Un amigo me dijo hace poco que Mark Knopfler hace música para hemofílicos. Y, hombre, yo no sería tan radical. Del disco nuevo sonaron especialmente bien las hermosas Privateering, perfecta en su ambición country de épica en tonalidad menor, y Hill farmer's blues, una de las canciones más notables en cuanto en cuanto enriquecimiento armónico de cuantas ha compuesto Knopfler. Bastante más prescindibles fueron sin embargo Corned Beef city, que pareció un largo compás de espera a otra cosa con síncopa de fondo, y I used to could. Por lo demás, la prolongación de Marbletown mediante la jiga tabernera con Michael McGoldrick al whistle y John McCusker al fiddle fue innecesariamente cansina, así como el asomo celta de Father and son tan bonito como anodino. La balada I dug up a diamond, que grabara con Emmylou Harris, tendió al sopor. Mayor fortuna tuvieron Speedway at Nazareth, con la que al fin subió unos grados la temperatura, y Postcards from Paraguay, con su esencia folk disfrazada con poncho andino. Todo, eso sí, estuvo endiabladamente bien tocado. Pero a Knopfler no le habría costado mucho más dar al público el concierto inolvidable que había ido a buscar. Y no sólo era una cuestión de repertorio. Habría bastado un poco más de emoción, un pelín de magia, de regalo imprevisible. Conciertos como los del sábado hemos visto más de uno. Tratándose de Knopfler, clama al cielo.

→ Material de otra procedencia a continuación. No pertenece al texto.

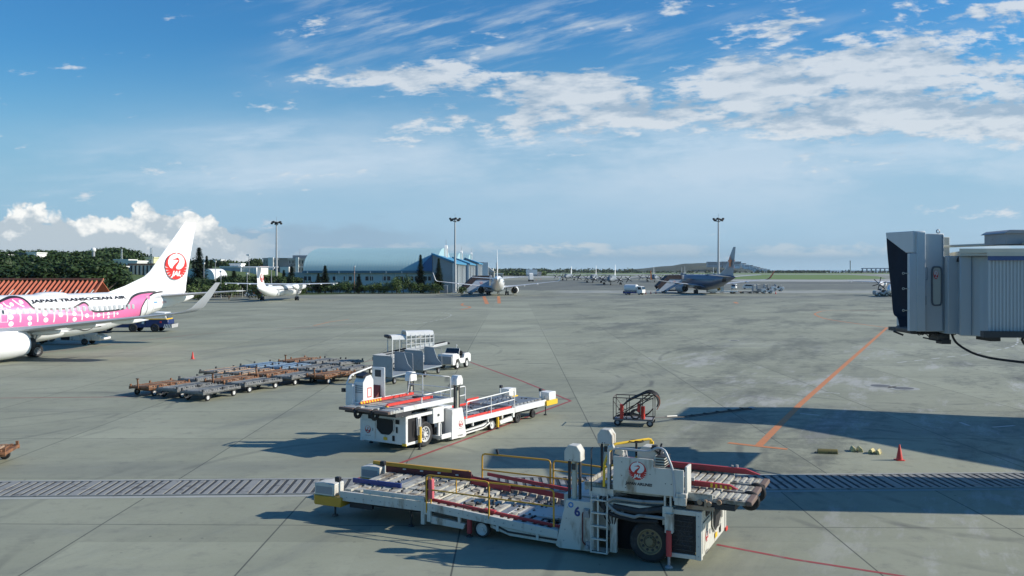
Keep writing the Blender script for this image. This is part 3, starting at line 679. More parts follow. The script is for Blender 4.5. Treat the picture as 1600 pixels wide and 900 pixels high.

En cuanto a la cuota de Dire Straits, el viejo líder la solventó con una bella lectura de Romeo & Juliet y la contundente Telegraph Road, con la que Knopfler se reivindicó a sí mismo como compositor en 1982 merced a un largo desarrollo instrumental y que levantó el sábado con algunas partes de guitarra sacrificadas (el empeño de Richard Bennet en el dichoso vibrato también resultó fatigoso y aburrido). En ambas, al menos, Knopfler tocó la National Style que tanto nos gusta a muchos. En cuanto a bises, bastaron So far away y Going home para rematar los cien minutos de show. Un señor a mi espalda pilló un berrinche porque el figura no tocó Sultans of swing. Ay, pero es que Knopfker ya sólo es sultán en sus horas libres.